Scenes as source code
■ ■ ■

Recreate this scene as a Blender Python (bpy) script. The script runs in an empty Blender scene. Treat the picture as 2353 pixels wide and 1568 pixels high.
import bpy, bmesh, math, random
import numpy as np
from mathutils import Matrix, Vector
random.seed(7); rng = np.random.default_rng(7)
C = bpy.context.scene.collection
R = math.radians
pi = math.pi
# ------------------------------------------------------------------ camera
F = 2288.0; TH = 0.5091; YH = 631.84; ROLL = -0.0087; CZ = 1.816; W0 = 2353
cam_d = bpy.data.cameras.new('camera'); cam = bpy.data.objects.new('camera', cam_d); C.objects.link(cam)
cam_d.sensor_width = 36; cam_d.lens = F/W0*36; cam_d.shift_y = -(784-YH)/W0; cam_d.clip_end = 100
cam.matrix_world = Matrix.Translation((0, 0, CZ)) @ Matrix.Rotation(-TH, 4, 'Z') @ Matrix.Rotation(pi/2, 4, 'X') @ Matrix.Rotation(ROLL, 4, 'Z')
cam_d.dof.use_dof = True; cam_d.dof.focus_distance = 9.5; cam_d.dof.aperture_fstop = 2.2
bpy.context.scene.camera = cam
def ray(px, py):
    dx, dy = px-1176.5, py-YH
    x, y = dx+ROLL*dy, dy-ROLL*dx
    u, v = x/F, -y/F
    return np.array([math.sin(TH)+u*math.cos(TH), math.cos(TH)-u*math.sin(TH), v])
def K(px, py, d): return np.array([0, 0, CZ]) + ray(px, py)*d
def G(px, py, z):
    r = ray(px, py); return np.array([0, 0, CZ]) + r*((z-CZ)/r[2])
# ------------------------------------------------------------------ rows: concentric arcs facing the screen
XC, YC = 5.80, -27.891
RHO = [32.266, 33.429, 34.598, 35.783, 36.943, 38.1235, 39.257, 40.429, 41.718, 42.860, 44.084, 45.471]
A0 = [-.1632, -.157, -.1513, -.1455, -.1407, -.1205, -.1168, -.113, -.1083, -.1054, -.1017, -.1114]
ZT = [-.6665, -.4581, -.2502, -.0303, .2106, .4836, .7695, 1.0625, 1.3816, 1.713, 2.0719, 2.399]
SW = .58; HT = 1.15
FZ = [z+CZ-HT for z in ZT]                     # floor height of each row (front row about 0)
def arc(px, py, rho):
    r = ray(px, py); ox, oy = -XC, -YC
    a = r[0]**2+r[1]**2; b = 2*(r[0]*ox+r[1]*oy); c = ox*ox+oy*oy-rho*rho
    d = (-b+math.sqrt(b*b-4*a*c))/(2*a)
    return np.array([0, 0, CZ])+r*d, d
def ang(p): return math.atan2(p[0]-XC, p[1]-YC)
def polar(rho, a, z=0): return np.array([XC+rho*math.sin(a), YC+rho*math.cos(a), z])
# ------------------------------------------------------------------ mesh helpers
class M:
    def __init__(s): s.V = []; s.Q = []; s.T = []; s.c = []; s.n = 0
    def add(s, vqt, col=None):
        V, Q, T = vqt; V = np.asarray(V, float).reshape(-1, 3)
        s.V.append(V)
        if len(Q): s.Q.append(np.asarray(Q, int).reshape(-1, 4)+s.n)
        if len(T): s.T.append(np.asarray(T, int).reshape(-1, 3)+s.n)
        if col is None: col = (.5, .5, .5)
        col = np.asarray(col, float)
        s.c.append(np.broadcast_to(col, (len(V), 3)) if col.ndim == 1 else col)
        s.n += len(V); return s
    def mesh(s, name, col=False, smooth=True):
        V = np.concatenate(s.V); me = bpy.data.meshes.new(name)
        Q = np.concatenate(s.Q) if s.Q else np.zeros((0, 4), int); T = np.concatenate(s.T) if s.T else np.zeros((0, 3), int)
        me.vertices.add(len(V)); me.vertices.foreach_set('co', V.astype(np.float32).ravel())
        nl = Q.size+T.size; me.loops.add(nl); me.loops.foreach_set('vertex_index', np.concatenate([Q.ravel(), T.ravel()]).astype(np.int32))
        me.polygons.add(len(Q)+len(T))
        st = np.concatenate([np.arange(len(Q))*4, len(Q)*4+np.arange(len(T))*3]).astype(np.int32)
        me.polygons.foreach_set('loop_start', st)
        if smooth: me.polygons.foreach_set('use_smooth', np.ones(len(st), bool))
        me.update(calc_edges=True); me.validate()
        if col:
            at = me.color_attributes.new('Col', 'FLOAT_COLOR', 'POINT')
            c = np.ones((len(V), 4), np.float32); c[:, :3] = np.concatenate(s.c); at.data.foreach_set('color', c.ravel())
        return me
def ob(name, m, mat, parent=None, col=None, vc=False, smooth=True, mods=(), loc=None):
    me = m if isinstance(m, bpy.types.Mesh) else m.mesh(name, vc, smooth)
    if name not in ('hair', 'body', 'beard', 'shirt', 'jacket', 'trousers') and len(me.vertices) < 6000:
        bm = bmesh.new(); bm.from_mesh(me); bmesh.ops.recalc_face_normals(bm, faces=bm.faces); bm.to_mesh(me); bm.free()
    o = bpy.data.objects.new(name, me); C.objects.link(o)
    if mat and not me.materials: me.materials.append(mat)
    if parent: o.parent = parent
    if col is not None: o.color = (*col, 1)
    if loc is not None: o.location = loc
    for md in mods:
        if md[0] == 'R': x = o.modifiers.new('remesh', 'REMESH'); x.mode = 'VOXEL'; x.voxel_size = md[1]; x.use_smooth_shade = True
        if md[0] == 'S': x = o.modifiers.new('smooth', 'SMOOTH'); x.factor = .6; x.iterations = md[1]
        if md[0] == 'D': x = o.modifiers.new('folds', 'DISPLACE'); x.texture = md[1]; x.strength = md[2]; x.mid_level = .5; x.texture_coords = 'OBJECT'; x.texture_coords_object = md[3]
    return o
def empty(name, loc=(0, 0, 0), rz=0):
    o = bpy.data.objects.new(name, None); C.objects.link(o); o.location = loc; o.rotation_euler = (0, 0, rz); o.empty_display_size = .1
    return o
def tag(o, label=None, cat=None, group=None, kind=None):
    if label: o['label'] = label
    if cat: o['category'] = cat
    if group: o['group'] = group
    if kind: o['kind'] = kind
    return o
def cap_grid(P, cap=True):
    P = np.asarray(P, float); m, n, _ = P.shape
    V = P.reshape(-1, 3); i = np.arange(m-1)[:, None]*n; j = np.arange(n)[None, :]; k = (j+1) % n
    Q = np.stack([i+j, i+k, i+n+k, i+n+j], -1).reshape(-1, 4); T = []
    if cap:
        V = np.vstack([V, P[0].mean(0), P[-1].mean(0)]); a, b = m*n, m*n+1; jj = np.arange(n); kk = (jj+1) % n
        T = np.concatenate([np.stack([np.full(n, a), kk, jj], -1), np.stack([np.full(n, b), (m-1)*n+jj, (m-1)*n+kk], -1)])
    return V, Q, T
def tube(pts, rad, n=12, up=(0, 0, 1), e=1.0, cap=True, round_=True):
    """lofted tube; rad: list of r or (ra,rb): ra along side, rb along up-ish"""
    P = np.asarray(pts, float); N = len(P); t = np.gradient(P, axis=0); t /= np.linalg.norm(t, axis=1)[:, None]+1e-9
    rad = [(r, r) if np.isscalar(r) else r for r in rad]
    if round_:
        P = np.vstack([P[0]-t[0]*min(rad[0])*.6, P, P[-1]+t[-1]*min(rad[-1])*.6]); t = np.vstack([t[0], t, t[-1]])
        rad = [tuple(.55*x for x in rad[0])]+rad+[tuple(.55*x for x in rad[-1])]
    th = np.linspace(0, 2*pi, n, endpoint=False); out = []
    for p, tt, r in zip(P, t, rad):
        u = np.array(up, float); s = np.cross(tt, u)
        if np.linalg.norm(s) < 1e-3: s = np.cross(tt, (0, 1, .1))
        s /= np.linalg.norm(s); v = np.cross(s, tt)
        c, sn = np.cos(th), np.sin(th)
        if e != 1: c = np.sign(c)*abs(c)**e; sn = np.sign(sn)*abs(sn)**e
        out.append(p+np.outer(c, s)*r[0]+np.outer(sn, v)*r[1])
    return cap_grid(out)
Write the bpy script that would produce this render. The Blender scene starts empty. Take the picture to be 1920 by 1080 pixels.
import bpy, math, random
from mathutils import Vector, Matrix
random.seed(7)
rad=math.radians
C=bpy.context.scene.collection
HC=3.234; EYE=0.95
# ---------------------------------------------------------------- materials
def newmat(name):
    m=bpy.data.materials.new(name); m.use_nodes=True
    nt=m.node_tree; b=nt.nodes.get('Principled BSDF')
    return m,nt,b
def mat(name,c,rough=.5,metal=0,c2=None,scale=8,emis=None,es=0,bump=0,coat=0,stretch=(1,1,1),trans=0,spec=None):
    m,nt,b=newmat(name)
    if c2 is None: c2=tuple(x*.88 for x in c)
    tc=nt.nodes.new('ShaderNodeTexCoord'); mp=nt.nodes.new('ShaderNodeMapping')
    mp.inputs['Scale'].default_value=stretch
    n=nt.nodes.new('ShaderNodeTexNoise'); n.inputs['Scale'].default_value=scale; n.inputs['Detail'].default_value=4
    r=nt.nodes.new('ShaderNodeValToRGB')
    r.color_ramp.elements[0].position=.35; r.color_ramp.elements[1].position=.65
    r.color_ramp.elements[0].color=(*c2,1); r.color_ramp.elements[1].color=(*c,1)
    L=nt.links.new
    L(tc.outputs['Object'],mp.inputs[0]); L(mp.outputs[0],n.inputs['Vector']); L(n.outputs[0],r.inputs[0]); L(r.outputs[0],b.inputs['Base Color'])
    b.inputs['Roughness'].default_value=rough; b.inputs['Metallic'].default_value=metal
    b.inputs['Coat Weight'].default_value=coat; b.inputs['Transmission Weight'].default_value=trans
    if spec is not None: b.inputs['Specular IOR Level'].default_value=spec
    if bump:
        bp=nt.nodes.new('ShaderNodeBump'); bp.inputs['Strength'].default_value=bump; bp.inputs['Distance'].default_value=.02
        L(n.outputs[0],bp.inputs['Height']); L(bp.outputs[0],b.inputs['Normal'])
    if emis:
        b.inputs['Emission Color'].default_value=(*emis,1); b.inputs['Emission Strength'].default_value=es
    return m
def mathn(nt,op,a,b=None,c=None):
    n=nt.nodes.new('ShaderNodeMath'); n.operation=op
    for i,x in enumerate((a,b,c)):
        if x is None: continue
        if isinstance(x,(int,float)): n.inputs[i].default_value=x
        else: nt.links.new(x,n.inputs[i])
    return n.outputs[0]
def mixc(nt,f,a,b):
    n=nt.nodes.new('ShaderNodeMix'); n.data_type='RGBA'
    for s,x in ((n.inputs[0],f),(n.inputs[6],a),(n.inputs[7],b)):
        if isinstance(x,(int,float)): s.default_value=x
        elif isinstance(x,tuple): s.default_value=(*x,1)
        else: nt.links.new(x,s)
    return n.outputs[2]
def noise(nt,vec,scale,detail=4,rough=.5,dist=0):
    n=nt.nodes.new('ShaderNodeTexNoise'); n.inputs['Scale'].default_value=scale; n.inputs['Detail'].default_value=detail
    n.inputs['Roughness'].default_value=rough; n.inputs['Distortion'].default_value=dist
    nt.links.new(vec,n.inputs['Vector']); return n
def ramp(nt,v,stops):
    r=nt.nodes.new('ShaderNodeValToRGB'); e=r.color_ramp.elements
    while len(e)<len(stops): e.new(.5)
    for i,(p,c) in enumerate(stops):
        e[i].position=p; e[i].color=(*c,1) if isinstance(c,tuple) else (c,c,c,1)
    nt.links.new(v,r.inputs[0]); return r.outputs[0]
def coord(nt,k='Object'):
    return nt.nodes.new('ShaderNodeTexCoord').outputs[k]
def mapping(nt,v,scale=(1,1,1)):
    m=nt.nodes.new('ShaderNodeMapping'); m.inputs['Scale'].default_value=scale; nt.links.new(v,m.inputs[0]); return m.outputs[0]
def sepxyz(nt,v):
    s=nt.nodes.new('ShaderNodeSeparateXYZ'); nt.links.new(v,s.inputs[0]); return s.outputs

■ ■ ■

#### Exercise
Identify and copy lines that hold the string "this".

#### Task output
Recreate this scene as a Blender Python (bpy) script. The script runs in an empty Blender scene. Treat the picture as 2353 pixels wide and 1568 pixels high.
Write the bpy script that would produce this render. The Blender scene starts empty. Take the picture to be 1920 by 1080 pixels.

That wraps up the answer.